Il y a encore beaucoup à faire, je le sais. Ce n'est pas en quelques années seulement que nous trouverons les meilleurs porte-greffes, les producteurs directs résistants pour notre région et pour les différents cépages qui s'y cultivent. Non. Mais c'est en travaillant sans relâche, les yeux fixés sur le Midi, que nous parviendrons à mettre nos vignobles à l'abri de l'invasion phylloxérique.
Je remercie ici, bien sincèrement, MM. Audebert, de Candé (Monts), Gaschereau, d'André (Mettray), Gerberon-Nau, de la Roche (Cinq-Mars), Testu, de Richelieu, membres de notre Association, qui se sont mis à l'œuvre depuis trois ans et qui m'ont permis de recueillir et de vous communiquer les notes consignées dans ce rapport. Cette œuvre, ils la mèneront à bonne fin, car dès aujourd'hui, les résultats qu'ils ont obtenus peuvent servir de base aux opérations de ceux qui doutent encore.
(1) Mon appréciation sur l'emploi du sulfure de carbone est peut-être exagérée, mais je ferai remarquer que je ne relate, dans ce rapport, que les faits que j'ai observés en 1884 et 1885. Dans une prochaine communication, je reviendrai sur ce sujet important, suivant avec intérêt les expériences faites au moyen des charrues sulfureuses dans le domaine de Richelieu.
(2) Depuis la lecture de ce rapport, un des grands propriétaires de la Touraine plante cette année trois hectares de Riparia. Ce vignoble, dans deux ou trois ans, sera un champ d'expériences précieux pour les vignerons du canton de Tours-Nord.

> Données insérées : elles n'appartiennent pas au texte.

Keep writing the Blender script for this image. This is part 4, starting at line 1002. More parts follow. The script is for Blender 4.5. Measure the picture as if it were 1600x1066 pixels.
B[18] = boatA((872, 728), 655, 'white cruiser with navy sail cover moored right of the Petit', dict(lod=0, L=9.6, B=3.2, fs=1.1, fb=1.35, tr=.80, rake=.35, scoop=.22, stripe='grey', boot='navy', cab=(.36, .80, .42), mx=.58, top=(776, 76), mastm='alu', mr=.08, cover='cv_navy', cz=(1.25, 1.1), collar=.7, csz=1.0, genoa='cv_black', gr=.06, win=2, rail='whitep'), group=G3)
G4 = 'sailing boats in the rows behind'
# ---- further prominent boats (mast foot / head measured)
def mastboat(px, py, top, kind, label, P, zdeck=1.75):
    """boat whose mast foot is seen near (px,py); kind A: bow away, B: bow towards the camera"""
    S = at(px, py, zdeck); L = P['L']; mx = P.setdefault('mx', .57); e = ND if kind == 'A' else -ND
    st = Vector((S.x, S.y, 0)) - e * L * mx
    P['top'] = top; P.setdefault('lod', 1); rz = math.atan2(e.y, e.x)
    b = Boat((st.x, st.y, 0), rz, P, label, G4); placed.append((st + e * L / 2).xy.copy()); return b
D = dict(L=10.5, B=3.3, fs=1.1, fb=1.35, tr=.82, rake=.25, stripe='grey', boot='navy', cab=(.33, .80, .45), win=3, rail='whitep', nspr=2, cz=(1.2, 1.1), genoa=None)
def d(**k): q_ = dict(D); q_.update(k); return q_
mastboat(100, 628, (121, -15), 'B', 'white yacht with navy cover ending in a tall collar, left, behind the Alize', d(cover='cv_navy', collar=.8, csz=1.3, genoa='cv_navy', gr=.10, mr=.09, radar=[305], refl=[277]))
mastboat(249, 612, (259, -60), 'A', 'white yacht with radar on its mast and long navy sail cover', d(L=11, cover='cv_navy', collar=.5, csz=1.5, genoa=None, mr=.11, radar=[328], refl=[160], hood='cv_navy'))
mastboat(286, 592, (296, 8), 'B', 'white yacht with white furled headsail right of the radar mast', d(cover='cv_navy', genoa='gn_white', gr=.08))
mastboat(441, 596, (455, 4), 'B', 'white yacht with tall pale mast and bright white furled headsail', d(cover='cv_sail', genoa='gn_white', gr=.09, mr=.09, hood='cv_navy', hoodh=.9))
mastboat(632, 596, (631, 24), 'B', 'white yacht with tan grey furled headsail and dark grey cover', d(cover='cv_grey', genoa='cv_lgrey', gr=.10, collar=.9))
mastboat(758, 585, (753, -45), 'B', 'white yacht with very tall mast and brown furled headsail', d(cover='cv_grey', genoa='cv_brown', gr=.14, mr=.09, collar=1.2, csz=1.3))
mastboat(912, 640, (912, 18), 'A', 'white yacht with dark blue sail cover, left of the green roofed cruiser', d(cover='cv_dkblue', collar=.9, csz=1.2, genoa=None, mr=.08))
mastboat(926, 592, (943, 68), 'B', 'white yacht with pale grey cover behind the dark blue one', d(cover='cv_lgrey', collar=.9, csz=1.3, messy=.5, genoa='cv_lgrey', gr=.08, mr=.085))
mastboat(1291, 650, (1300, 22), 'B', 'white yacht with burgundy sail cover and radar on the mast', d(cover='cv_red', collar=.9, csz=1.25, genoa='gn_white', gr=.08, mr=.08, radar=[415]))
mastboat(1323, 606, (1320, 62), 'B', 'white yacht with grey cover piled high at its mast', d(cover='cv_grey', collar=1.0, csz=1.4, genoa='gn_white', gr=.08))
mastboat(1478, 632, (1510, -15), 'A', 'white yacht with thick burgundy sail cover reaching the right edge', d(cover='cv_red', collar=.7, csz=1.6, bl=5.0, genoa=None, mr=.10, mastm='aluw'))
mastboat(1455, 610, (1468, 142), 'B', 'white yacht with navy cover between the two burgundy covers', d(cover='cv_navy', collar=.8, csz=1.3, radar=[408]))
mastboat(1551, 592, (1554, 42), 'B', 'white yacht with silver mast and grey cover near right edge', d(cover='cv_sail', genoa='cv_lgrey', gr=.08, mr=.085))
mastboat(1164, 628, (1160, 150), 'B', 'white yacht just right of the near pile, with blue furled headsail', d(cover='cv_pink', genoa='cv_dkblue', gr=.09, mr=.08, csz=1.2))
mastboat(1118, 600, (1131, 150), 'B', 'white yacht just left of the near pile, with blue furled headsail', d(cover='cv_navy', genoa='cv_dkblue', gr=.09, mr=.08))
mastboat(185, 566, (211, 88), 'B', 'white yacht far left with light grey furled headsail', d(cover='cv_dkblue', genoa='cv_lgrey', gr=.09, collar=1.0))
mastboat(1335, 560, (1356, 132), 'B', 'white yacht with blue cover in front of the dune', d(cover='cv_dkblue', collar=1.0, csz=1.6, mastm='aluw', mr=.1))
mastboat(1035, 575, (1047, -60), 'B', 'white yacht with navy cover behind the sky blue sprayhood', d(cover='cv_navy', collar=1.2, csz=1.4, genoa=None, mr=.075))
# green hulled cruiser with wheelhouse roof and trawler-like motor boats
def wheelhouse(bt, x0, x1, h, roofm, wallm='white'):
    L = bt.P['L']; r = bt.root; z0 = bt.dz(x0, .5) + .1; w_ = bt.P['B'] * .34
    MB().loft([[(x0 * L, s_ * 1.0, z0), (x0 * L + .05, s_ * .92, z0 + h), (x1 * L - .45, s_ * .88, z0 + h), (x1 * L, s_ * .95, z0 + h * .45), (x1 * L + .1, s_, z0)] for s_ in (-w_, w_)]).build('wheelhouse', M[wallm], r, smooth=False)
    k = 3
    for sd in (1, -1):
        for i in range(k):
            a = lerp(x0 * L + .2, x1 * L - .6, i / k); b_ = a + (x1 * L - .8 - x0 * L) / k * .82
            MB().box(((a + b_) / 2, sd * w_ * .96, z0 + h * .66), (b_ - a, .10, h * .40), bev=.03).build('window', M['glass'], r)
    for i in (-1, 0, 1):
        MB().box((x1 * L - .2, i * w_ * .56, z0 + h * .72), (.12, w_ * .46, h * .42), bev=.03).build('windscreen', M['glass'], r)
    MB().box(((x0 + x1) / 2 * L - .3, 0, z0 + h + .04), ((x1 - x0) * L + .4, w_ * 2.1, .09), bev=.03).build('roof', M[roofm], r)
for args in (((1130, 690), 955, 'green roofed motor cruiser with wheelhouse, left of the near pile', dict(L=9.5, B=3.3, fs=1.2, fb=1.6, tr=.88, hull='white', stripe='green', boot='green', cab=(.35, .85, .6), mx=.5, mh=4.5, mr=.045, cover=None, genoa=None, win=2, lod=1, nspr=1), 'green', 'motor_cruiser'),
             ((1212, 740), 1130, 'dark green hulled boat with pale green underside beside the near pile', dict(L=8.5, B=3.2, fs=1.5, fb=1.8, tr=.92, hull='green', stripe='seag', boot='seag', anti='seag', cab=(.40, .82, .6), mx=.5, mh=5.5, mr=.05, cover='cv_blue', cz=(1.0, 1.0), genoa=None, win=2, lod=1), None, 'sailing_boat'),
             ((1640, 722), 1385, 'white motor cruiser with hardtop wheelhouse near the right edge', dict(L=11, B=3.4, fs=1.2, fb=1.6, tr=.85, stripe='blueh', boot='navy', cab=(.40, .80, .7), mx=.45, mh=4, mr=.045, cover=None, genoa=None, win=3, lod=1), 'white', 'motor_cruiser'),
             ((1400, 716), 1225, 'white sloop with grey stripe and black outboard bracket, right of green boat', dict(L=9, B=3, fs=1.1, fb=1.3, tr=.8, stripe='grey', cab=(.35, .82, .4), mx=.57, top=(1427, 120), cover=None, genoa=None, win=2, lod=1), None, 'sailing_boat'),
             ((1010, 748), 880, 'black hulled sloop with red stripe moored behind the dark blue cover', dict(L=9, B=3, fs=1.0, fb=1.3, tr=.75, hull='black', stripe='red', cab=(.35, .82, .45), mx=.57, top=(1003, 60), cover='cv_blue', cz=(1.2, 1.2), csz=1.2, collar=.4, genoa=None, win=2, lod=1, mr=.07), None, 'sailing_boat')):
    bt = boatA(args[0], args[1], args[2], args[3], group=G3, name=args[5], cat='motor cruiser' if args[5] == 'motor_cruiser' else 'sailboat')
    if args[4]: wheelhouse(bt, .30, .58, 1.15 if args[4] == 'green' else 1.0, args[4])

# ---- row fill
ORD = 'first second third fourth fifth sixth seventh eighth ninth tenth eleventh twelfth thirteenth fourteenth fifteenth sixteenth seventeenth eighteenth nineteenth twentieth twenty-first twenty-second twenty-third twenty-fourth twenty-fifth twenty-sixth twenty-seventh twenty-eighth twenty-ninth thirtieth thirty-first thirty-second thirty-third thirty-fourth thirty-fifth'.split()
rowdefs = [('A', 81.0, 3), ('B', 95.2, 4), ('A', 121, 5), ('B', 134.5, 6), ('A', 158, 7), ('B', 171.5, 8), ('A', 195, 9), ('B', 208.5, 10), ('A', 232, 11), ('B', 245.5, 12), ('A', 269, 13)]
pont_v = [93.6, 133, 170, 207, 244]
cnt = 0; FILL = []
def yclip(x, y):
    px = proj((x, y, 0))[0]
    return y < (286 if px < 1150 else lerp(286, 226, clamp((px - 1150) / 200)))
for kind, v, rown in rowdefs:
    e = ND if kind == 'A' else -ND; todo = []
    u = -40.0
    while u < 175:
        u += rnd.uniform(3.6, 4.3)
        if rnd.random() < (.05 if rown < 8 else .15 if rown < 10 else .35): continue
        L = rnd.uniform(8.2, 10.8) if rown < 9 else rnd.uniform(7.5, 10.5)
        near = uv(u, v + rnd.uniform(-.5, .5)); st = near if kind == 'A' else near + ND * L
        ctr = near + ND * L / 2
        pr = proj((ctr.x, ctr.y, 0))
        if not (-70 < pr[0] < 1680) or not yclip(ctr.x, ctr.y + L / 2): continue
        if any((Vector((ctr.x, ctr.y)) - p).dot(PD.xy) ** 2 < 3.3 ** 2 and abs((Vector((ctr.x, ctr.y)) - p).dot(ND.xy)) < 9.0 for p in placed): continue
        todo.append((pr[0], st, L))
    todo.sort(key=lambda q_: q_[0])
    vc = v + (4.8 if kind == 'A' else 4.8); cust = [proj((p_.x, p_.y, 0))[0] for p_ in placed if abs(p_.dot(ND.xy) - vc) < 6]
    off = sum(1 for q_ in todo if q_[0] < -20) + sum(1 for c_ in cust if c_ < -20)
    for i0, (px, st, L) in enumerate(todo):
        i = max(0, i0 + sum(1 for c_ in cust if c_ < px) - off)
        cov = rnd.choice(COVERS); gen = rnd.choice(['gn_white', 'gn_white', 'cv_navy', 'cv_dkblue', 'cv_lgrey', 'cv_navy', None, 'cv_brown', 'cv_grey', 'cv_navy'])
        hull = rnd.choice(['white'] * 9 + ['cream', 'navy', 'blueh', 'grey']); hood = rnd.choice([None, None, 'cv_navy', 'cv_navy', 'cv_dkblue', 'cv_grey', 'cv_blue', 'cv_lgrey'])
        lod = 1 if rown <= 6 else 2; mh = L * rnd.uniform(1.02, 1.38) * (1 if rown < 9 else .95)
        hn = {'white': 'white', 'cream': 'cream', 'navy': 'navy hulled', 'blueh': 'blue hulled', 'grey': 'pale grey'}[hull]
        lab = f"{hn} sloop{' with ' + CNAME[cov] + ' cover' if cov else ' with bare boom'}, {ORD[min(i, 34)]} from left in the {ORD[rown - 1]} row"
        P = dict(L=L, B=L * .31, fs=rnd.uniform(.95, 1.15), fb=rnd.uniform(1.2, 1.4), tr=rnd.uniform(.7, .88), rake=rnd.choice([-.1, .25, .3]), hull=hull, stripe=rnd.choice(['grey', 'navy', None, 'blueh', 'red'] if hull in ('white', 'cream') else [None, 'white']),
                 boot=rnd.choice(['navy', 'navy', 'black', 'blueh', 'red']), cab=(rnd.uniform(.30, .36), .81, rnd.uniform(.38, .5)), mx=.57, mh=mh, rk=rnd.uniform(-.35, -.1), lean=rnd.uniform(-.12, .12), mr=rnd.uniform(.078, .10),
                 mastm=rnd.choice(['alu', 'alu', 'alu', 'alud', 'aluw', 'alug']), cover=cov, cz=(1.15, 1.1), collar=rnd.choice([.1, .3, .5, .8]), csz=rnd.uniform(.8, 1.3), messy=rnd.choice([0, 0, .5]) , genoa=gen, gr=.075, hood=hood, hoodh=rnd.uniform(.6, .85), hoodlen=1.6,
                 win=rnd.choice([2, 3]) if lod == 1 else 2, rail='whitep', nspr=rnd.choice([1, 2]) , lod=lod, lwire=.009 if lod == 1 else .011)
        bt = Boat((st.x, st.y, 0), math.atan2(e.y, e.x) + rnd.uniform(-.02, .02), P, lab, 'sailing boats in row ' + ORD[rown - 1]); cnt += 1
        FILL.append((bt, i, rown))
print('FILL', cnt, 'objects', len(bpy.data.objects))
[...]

(3) Cinq cent greffes faites en 1886, avec cet instrument, par M. Gerberon de la Roche (commune de Cinq-Mars), m'ont de nouveau fait apprécier le greffoir bordelais que je recommande d'une façon toute particulière pour le greffage sur table, à Tours, chez M. Lignelet, maison Leyet, 19, rue de la Scellerie.
Frappé des résultats acquis avec cet instrument de précision dans le greffage bouture sur bouture ou sur plant enraciné, je me suis demandé si ce greffoir ne pouvait pas subir des modifications telles qu'il pourrait être applicable au greffage en plein vignoble, tout en offrant les mêmes garanties dans l'exécution du travail. Les recherches de M. Lignelet viennent d'être couronnées de succès. Non seulement l'instrument qu'il vient de mettre au commerce peut remplir toutes ces conditions désirables, mais il peut aussi bien s'employer pour le greffage sur table que pour le greffage en plein champ. Son double emploi, ainsi que la modicité de son prix, comparée à celle du greffoir bordelais (30 fr.), le mettra, je n'en doute pas, à la portée de tous les viticulteurs.
(4) La greffe se place sur le sujet à 5 cm environ de la surface du sol, pour que par la suite le greffon ne s'enracine pas. Le bourrelet qui nécessairement se forme à l'endroit où les coupes sont réunies émettrait des racines s'il était enterré, et par conséquent le cépage greffé s'affranchirait, entraînant promptement la perte du sujet. Les greffes devront s'effectuer par un temps doux et humide.